## Directive
Begin with the first line and repeat exactly through the line containing "col = sc.collection"; leave every image out.

## Listed entries
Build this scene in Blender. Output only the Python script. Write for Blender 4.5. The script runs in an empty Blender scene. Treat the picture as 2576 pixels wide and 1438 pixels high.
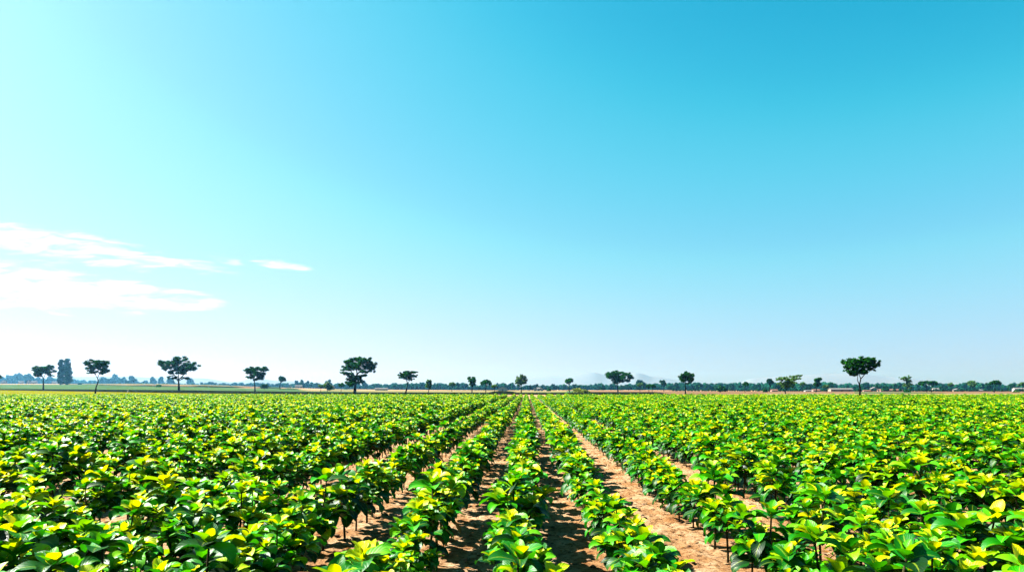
import bpy, math, random
from mathutils import Vector, Matrix, noise
R = random.Random(7)
sc = bpy.context.scene
col = sc.collection

# ------------------------------------------------------------------ camera model
F, HZ, CX, EYE = 1600.0, 978.0, 1288.0, 1.70
PHI = math.atan(37 / F)
FW = Vector((-math.sin(PHI), math.cos(PHI), 0)); RT = Vector((math.cos(PHI), math.sin(PHI), 0))
OFF = {1: 0.0, 2: 636.5, 3: 1273.0, 4: 1920.7}
ZS = .2544
def tx(t, zx): return OFF[t] + zx * ZS
def ty(zy): return 870.5 + zy * ZS
def ray(px, d): return (FW + RT * ((px - CX) / F)) * d
def unproj(px, py, d):
    p = ray(px, d); p.z = EYE + d * (HZ - py) / F
    return p
def project(p):
    d = p.x * FW.x + p.y * FW.y; s = p.x * RT.x + p.y * RT.y
    return CX + F * s / d, HZ - F * (p.z - EYE) / d, d

# ------------------------------------------------------------------ terrain
KN = [(-400, 8.5), (0, 8.2), (370, 8.2), (520, 7.0), (660, 4.4), (820, 1.6), (960, .6), (1300, -.3), (2576, -.8), (3200, -.8)]
def zfar(px):
    if px <= KN[0][0]: return KN[0][1]
    for (a, za), (b, zb) in zip(KN, KN[1:]):
        if px <= b:
            t = (px - a) / (b - a); t = t * t * (3 - 2 * t)
            return za + (zb - za) * t
    return KN[-1][1]
def terrain(x, y):
    d = x * FW.x + y * FW.y
    if d < 200: return 0.0
    px = CX + F * (x * RT.x + y * RT.y) / d
    t = min((d - 200) / 600, 1)
    return zfar(px) * t
def soil_z(x, y):
    """furrows and clods of the near soil"""
    fade = max(0, min(1, (26 - abs(y)) / 10)) * max(0, min(1, (9 - abs(x)) / 3))
    if fade <= 0: return 0.0
    z = -.02 + .02 * noise.noise((x * 1.3, y * .15, 9))
    z += .026 * noise.noise((x * 2.1, y * 2.1, 0)) + .030 * noise.noise((x * 6, y * 6, 3)) + .024 * noise.noise((x * 13, y * 13, 7))
    return z * fade
SP = 1.02
def rowx(k):
    t = {0: -.06, 1: .84, 2: 2.03, 3: 3.55, -1: -.96, -2: -2.08, -3: -3.6}
    return t[k] if k in t else (3.55 + 1.5 * (k - 3) if k > 0 else -3.6 + 1.5 * (k + 3))
def ground_d(px, py):
    lo, hi = 60.0, 1500.0
    for _ in range(50):
        m = (lo + hi) / 2
        p = ray(px, m)
        yy = HZ - F * (terrain(p.x, p.y) - EYE) / m
        if yy > py: lo = m
        else: hi = m
    return (lo + hi) / 2
def ground_pt(px, py, dz=0):
    d = ground_d(px, py); p = ray(px, d); p.z = terrain(p.x, p.y) + dz
    return p, d

# ------------------------------------------------------------------ mesh builder
class MB:
    def __init__(s): s.v = []; s.f = []; s.mi = []; s.c = []; s.uv = []
    def add(s, vs, fs, c=.5, mi=0, uvs=None):
        o = len(s.v); s.v.extend(vs); s.f.extend([tuple(i + o for i in f) for f in fs])
        s.mi.extend([mi] * len(fs)); s.c.extend([c] * len(vs)); s.uv.extend(uvs if uvs else [(0, 0)] * len(vs))
    def tube(s, pts, rads, n=6, c=.5, mi=0):
        vs = []; N = len(pts)
        for i, (p, r) in enumerate(zip(pts, rads)):
            a = pts[min(i + 1, N - 1)] - pts[max(i - 1, 0)]
            a = a.normalized() if a.length > 1e-9 else Vector((0, 0, 1))
            u = a.orthogonal().normalized(); w = a.cross(u)
            if i == 0: u0 = u
            else:
                u = (u0 - a * u0.dot(a)).normalized(); w = a.cross(u); u0 = u
            for k in range(n):
                t = 2 * math.pi * k / n
                vs.append(p + (u * math.cos(t) + w * math.sin(t)) * r)
        fs = []
        for i in range(N - 1):
            for k in range(n):
                fs.append((i * n + k, i * n + (k + 1) % n, (i + 1) * n + (k + 1) % n, (i + 1) * n + k))
        fs.append(tuple(range(n))[::-1]); fs.append(tuple((N - 1) * n + k for k in range(n)))
        s.add(vs, fs, c, mi)
    def box(s, cx, cy, z0, sx, sy, sz, mi=0):
        vs = [Vector((cx + i * sx / 2, cy + j * sy / 2, z0 + k * sz)) for k in (0, 1) for j in (-1, 1) for i in (-1, 1)]
        s.add(vs, [(0, 2, 3, 1), (4, 5, 7, 6), (0, 1, 5, 4), (2, 6, 7, 3), (0, 4, 6, 2), (1, 3, 7, 5)], .5, mi)
    def mesh(s, name, mats, smooth=True):
        m = bpy.data.meshes.new(name); m.from_pydata([tuple(v) for v in s.v], [], s.f)
        for x in mats: m.materials.append(x)
        m.polygons.foreach_set('material_index', s.mi)
        m.polygons.foreach_set('use_smooth', [smooth] * len(s.f))
        a = m.attributes.new('tone', 'FLOAT', 'POINT'); a.data.foreach_set('value', s.c)
        b = m.attributes.new('leafuv', 'FLOAT2', 'POINT')
        b.data.foreach_set('vector', [q for w in s.uv for q in w])
        m.update(); return m
    def build(s, name, mats, parent=None, smooth=True):
        o = bpy.data.objects.new(name, s.mesh(name, mats if isinstance(mats, list) else [mats], smooth))
        col.objects.link(o); o.parent = parent; return o
def tag(o, label=None, cat=None, group=None, kind=None):
    if label: o['label'] = label
    if cat: o['category'] = cat
    if group: o['group'] = group
    if kind: o['kind'] = kind
    return o
def empty(name, loc):
    o = bpy.data.objects.new(name, None); o.location = loc; o.empty_display_size = .2
    col.objects.link(o); return o

# ------------------------------------------------------------------ materials
def newmat(name):
    m = bpy.data.materials.new(name); m.use_nodes = True
    nt = m.node_tree; nt.nodes.clear()
    out = nt.nodes.new('ShaderNodeOutputMaterial')
    return m, nt, out
def N(nt, t, **kw):
    n = nt.nodes.new(t)
    for k, v in kw.items():
        if k.startswith('_'): setattr(n, k[1:], v)
        else: n.inputs[k.replace('__', ' ')].default_value = v
    return n
def ramp(nt, fac, stops):
    r = nt.nodes.new('ShaderNodeValToRGB'); cr = r.color_ramp
    while len(cr.elements) > 1: cr.elements.remove(cr.elements[-1])
    cr.elements[0].position = stops[0][0]; cr.elements[0].color = (*stops[0][1], 1)
    for p, c in stops[1:]:
        e = cr.elements.new(p); e.color = (*c, 1)
    nt.links.new(fac, r.inputs[0]); return r.outputs[0]
def dim(c, k=.55): return tuple(q * k for q in c)
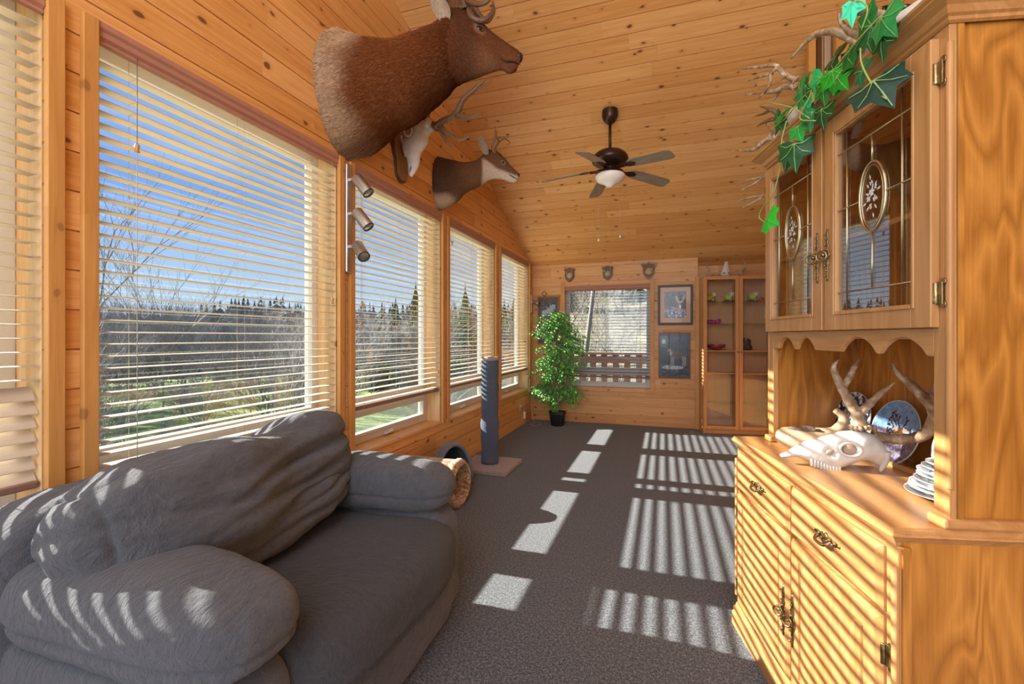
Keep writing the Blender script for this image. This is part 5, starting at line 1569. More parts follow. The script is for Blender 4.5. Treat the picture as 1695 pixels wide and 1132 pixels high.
def wolf_art(s, t):
    c = lerp3((0.06, 0.11, 0.17), (0.16, 0.30, 0.42), t * .9 + .25 * nn(s, t, 4))
    if s > .35: c = lerp3(c, (0.22, 0.27, 0.34), .5 + .5 * nn(s, t, 7, 2))
    if ell(s, t, .17, .83, .16, .14): c = lerp3(c, (0.45, 0.60, 0.66), .5)
    if ell(s, t, .17, .83, .065, .055): c = (0.78, 0.84, 0.78)
    if s > .3 and t > .45 and abs(nn(s * 1.0, t * .35, 16, 6)) < .035: c = (0.42, 0.47, 0.55)
    if t < .27 + .04 * math.sin(s * 9): c = lerp3((0.06, 0.10, 0.14), (0.30, 0.38, 0.46), .5 + nn(s, t * 2.5, 8))
    if ell(s, t, .44, .22, .34, .05) and nn(s, t * 2, 20, 3) > -.2: c = (0.66, 0.74, 0.80)
    fur_ = (0.16, 0.14, 0.14)
    if ell(s, t, .60, .50, .24, .085, -.06) or ell(s, t, .40, .55, .085, .10, .3) or ell(s, t, .79, .46, .08, .08): c = (0.20, 0.17, 0.17) if nn(s, t, 30) > 0 else (0.42, 0.38, 0.36)
    if seg(s, t, [(.84, .50), (.90, .40), (.88, .30)], .022): c = (0.30, 0.27, 0.27)
    for x in (.40, .46, .76, .82):
        if seg(s, t, [(x, .46), (x + .01, .35), (x - .005, .26)], .018): c = (0.60, 0.58, 0.56)
    if ell(s, t, .37, .645, .075, .055, -.2): c = (0.30, 0.27, 0.26)
    if ell(s, t, .345, .62, .04, .03): c = (0.72, 0.70, 0.66)
    if seg(s, t, [(.33, .69), (.325, .73)], .016) or seg(s, t, [(.42, .69), (.43, .73)], .016): c = (0.16, 0.13, 0.13)
    if ell(s, t, .39, .55, .05, .05): c = (0.66, 0.63, 0.60)
    if ell(s, t, .335, .655, .009, .007) or ell(s, t, .375, .655, .009, .007): c = (0.8, 0.7, 0.2)
    return c
a = wz(1089, 538); b = wz(1147, 468)
W_, H2 = b.x - a.x, 0.545
P0 = Vector((a.x, VE - .002, a.z))
T_ = thing('framed_deer_print', 'black framed print of a buck in a dark wood, right of the end window', 'picture', P0 + Vector((W_ / 2, 0, 0)))
def frame4(bm, w, h, th, d, y0=0.0, sh=0.0):
    for q in ((-w / 2, -w / 2 + th, 0, h), (w / 2 - th, w / 2, 0, h), (-w / 2 + th, w / 2 - th, 0, th), (-w / 2 + th, w / 2 - th, h - th, h)):
        box(bm, q[0], q[1], y0 - d, y0, q[2], q[3])
bm = bmesh.new(); frame4(bm, W_, H2, .030, .028); mesh('frame', bm, M_black, T_, bevel=.004)
bm = bmesh.new(); box(bm, -W_ / 2 + .02, W_ / 2 - .02, -.010, -.002, .02, H2 - .02); mesh('mat_board', bm, M_mat, T_)
bm = bmesh.new(); aw, ah = W_ * .62, H2 * .67; picture_grid(bm, (-aw / 2, -.0115, H2 * .17), (1, 0, 0), (0, 0, 1), aw, ah, 90, 110, deer_art); mesh('print', bm, M_art, T_)
bm = bmesh.new(); box(bm, -W_ / 2 + .028, W_ / 2 - .028, -.016, -.015, .028, H2 - .028); mesh('glazing', bm, glass('picture_glazing', (1, 1, 1), 1.18), T_)
a = wz(1090, 625); b = wz(1143, 550)
W_, H2 = b.x - a.x, b.z - a.z
T_ = thing('wolf_board', 'bluish painting of a grey wolf under the moon on three dark wooden boards', 'picture', Vector(((a.x + b.x) / 2, VE - .002, a.z)))
bm = bmesh.new()
for i in range(3):
    x0 = -W_ / 2 + W_ * i / 3
    box(bm, x0 + .001, x0 + W_ / 3 - .002, -.020, 0, 0, H2 + (0.0, .004, -.003)[i])
mesh('board_panel', bm, M_dwood, T_, bevel=.002)
for i in range(3):
    bm = bmesh.new()
    x0 = -W_ / 2 + W_ * i / 3
    s0, s1 = (i / 3 if i else .055), ((i + 1) / 3 if i < 2 else .945)
    picture_grid(bm, (-W_ / 2 + s0 * W_ + (.002 if i else 0), -.0206, .05 * H2), (1, 0, 0), (0, 0, 1), (s1 - s0) * W_ - (.004 if i < 2 else 0), H2 * .88, 34, 110, lambda s, t, s0=s0, s1=s1: wolf_art(s0 + s * (s1 - s0), .02 + t * .95))
    mesh('painted_face', bm, M_art, T_)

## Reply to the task
Build this scene in Blender. Output only the Python script. Write for Blender 4.5. The script runs in an empty Blender scene. Treat the picture as 2576 pixels wide and 1438 pixels high.
import bpy, math, random
from mathutils import Vector, Matrix, noise
R = random.Random(7)
sc = bpy.context.scene
col = sc.collection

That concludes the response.